A story is always about something that never happened to the author, Peck advises. Beatrix Potter was never a rabbit. JK Rowling did not attend Hogwarts. Gary Paulson was never dropped into the Great American Woods without an axe. Instead the Great American Woods is a metaphor for middle school. Everyone writes out of research. No one ever came a writer without being a reader. We don’t write what we know, Peck contends, but what we can find out. “If I limited to what I knew, I would have just one haiku. The River Between Us took years to gather information. Someone asked him if he wrote from the novel from his own experience. “I had been talking about the Civil War. I don’t remember the Civil War.”
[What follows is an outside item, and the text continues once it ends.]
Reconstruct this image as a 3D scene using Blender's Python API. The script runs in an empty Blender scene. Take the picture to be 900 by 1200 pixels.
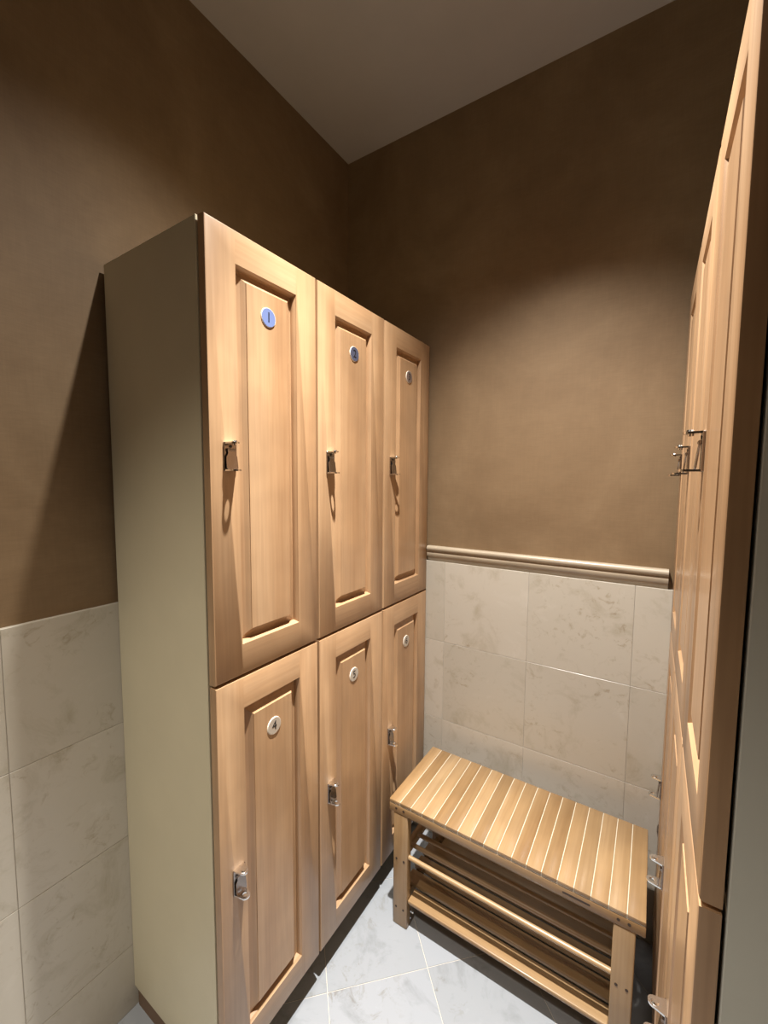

To end his luncheon presentation, Peck confessed, “I’m about to break the writer’s rule. Don’t tell them about your next book. Or the one they can’t buy today. My next one will be out in a year. I just finished writing the jacket flap for it…. I hope my story is about love, loss, family, and not political. History occurs even when it’s not happening at school.”

2 Responses to "Strengthening Your Writing Skills"

Although somewhat long (like most of my posts), “Strengthening Your Writing Skills” is so well-written and informative that it kept me interested to the end.

Ah, despite my best resolutions, I always tend to get carried away in my posts. I think that my readers will find what I find of interest to be just as fascinating too. In this case, I’m glad to hear I was right!